▶ _SET EXERCISE_:
Copy out all of the data exactly as it appears.

▶ _STORED DATA_:
--- begin ---

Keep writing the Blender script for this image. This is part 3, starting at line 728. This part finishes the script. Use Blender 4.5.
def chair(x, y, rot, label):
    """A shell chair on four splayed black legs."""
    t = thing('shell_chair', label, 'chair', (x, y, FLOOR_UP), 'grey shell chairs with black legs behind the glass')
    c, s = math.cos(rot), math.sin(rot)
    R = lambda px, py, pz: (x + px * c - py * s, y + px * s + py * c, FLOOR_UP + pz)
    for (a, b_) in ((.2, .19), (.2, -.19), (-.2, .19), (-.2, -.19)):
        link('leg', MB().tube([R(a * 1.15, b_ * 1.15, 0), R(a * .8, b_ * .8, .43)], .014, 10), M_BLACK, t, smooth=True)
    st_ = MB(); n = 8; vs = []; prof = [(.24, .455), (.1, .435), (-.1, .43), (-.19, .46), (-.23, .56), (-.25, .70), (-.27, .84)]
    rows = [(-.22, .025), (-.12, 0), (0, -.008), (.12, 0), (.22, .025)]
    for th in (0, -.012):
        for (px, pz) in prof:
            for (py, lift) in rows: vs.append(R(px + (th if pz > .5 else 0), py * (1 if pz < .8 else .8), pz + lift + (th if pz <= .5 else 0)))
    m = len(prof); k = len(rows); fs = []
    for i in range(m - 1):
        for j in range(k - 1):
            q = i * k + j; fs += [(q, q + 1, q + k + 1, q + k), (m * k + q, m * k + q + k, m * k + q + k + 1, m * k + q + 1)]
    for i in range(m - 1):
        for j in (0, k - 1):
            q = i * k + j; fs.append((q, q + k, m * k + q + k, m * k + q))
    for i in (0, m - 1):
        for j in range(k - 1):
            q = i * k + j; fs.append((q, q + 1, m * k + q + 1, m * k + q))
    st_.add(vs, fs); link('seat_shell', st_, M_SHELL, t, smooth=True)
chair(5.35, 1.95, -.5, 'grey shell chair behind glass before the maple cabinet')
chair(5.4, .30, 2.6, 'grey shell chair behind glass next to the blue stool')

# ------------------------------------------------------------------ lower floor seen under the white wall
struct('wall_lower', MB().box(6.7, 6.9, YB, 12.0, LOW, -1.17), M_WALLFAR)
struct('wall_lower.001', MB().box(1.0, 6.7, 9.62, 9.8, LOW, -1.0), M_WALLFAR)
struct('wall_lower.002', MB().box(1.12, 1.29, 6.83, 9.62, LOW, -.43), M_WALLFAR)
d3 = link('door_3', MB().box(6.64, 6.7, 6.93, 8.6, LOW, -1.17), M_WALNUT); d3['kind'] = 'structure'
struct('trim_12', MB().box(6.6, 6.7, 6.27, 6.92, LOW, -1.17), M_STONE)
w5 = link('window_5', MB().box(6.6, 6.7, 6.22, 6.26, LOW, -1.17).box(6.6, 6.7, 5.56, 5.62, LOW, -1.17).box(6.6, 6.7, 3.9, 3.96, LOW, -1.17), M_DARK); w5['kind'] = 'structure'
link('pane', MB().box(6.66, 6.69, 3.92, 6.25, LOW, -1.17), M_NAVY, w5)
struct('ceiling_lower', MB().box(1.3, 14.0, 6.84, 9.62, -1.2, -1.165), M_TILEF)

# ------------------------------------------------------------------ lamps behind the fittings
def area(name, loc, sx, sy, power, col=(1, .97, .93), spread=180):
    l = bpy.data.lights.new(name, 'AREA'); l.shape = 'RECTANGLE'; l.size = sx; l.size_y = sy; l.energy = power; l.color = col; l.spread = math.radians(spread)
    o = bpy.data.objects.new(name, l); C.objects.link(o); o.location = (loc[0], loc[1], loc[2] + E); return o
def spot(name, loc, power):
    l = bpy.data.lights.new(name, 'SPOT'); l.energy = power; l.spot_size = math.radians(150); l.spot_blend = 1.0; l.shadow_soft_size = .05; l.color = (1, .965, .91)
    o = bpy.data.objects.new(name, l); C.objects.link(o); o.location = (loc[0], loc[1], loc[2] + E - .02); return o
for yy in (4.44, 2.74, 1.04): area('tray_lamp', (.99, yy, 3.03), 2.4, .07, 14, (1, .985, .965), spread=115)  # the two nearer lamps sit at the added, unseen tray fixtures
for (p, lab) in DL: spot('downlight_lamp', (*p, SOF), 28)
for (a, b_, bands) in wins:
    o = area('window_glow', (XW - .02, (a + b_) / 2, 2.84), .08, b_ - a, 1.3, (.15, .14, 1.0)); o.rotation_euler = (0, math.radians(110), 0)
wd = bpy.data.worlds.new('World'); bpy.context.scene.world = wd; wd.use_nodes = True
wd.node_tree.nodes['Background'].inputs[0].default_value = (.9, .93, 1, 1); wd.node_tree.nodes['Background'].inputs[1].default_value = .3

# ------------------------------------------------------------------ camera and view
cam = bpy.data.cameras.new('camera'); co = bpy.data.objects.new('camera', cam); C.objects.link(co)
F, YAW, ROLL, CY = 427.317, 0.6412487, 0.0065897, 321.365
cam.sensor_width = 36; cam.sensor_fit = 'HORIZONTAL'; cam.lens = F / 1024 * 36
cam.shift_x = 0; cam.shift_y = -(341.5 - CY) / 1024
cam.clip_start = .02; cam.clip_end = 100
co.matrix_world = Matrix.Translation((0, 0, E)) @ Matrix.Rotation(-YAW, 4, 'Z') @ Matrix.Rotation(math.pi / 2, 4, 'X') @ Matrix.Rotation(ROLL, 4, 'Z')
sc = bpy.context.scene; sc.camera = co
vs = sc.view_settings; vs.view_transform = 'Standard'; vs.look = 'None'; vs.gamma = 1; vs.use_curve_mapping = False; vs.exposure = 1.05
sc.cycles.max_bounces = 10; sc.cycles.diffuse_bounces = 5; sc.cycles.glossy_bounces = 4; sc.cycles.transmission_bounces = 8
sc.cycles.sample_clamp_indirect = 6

--- end ---

▶ _OUTPUT_:
Keep writing the Blender script for this image. This is part 3, starting at line 728. This part finishes the script. Use Blender 4.5.
def chair(x, y, rot, label):
    """A shell chair on four splayed black legs."""
    t = thing('shell_chair', label, 'chair', (x, y, FLOOR_UP), 'grey shell chairs with black legs behind the glass')
    c, s = math.cos(rot), math.sin(rot)
    R = lambda px, py, pz: (x + px * c - py * s, y + px * s + py * c, FLOOR_UP + pz)
    for (a, b_) in ((.2, .19), (.2, -.19), (-.2, .19), (-.2, -.19)):
        link('leg', MB().tube([R(a * 1.15, b_ * 1.15, 0), R(a * .8, b_ * .8, .43)], .014, 10), M_BLACK, t, smooth=True)
    st_ = MB(); n = 8; vs = []; prof = [(.24, .455), (.1, .435), (-.1, .43), (-.19, .46), (-.23, .56), (-.25, .70), (-.27, .84)]
    rows = [(-.22, .025), (-.12, 0), (0, -.008), (.12, 0), (.22, .025)]
    for th in (0, -.012):
        for (px, pz) in prof:
            for (py, lift) in rows: vs.append(R(px + (th if pz > .5 else 0), py * (1 if pz < .8 else .8), pz + lift + (th if pz <= .5 else 0)))
    m = len(prof); k = len(rows); fs = []
    for i in range(m - 1):
        for j in range(k - 1):
            q = i * k + j; fs += [(q, q + 1, q + k + 1, q + k), (m * k + q, m * k + q + k, m * k + q + k + 1, m * k + q + 1)]
    for i in range(m - 1):
        for j in (0, k - 1):
            q = i * k + j; fs.append((q, q + k, m * k + q + k, m * k + q))
    for i in (0, m - 1):
        for j in range(k - 1):
            q = i * k + j; fs.append((q, q + 1, m * k + q + 1, m * k + q))
    st_.add(vs, fs); link('seat_shell', st_, M_SHELL, t, smooth=True)
chair(5.35, 1.95, -.5, 'grey shell chair behind glass before the maple cabinet')
chair(5.4, .30, 2.6, 'grey shell chair behind glass next to the blue stool')

# ------------------------------------------------------------------ lower floor seen under the white wall
struct('wall_lower', MB().box(6.7, 6.9, YB, 12.0, LOW, -1.17), M_WALLFAR)
struct('wall_lower.001', MB().box(1.0, 6.7, 9.62, 9.8, LOW, -1.0), M_WALLFAR)
struct('wall_lower.002', MB().box(1.12, 1.29, 6.83, 9.62, LOW, -.43), M_WALLFAR)
d3 = link('door_3', MB().box(6.64, 6.7, 6.93, 8.6, LOW, -1.17), M_WALNUT); d3['kind'] = 'structure'
struct('trim_12', MB().box(6.6, 6.7, 6.27, 6.92, LOW, -1.17), M_STONE)
w5 = link('window_5', MB().box(6.6, 6.7, 6.22, 6.26, LOW, -1.17).box(6.6, 6.7, 5.56, 5.62, LOW, -1.17).box(6.6, 6.7, 3.9, 3.96, LOW, -1.17), M_DARK); w5['kind'] = 'structure'
link('pane', MB().box(6.66, 6.69, 3.92, 6.25, LOW, -1.17), M_NAVY, w5)
struct('ceiling_lower', MB().box(1.3, 14.0, 6.84, 9.62, -1.2, -1.165), M_TILEF)

# ------------------------------------------------------------------ lamps behind the fittings
def area(name, loc, sx, sy, power, col=(1, .97, .93), spread=180):
    l = bpy.data.lights.new(name, 'AREA'); l.shape = 'RECTANGLE'; l.size = sx; l.size_y = sy; l.energy = power; l.color = col; l.spread = math.radians(spread)
    o = bpy.data.objects.new(name, l); C.objects.link(o); o.location = (loc[0], loc[1], loc[2] + E); return o
def spot(name, loc, power):
    l = bpy.data.lights.new(name, 'SPOT'); l.energy = power; l.spot_size = math.radians(150); l.spot_blend = 1.0; l.shadow_soft_size = .05; l.color = (1, .965, .91)
    o = bpy.data.objects.new(name, l); C.objects.link(o); o.location = (loc[0], loc[1], loc[2] + E - .02); return o
for yy in (4.44, 2.74, 1.04): area('tray_lamp', (.99, yy, 3.03), 2.4, .07, 14, (1, .985, .965), spread=115)  # the two nearer lamps sit at the added, unseen tray fixtures
for (p, lab) in DL: spot('downlight_lamp', (*p, SOF), 28)
for (a, b_, bands) in wins:
    o = area('window_glow', (XW - .02, (a + b_) / 2, 2.84), .08, b_ - a, 1.3, (.15, .14, 1.0)); o.rotation_euler = (0, math.radians(110), 0)
wd = bpy.data.worlds.new('World'); bpy.context.scene.world = wd; wd.use_nodes = True
wd.node_tree.nodes['Background'].inputs[0].default_value = (.9, .93, 1, 1); wd.node_tree.nodes['Background'].inputs[1].default_value = .3

# ------------------------------------------------------------------ camera and view
cam = bpy.data.cameras.new('camera'); co = bpy.data.objects.new('camera', cam); C.objects.link(co)
F, YAW, ROLL, CY = 427.317, 0.6412487, 0.0065897, 321.365
cam.sensor_width = 36; cam.sensor_fit = 'HORIZONTAL'; cam.lens = F / 1024 * 36
cam.shift_x = 0; cam.shift_y = -(341.5 - CY) / 1024
cam.clip_start = .02; cam.clip_end = 100
co.matrix_world = Matrix.Translation((0, 0, E)) @ Matrix.Rotation(-YAW, 4, 'Z') @ Matrix.Rotation(math.pi / 2, 4, 'X') @ Matrix.Rotation(ROLL, 4, 'Z')
sc = bpy.context.scene; sc.camera = co
vs = sc.view_settings; vs.view_transform = 'Standard'; vs.look = 'None'; vs.gamma = 1; vs.use_curve_mapping = False; vs.exposure = 1.05
sc.cycles.max_bounces = 10; sc.cycles.diffuse_bounces = 5; sc.cycles.glossy_bounces = 4; sc.cycles.transmission_bounces = 8
sc.cycles.sample_clamp_indirect = 6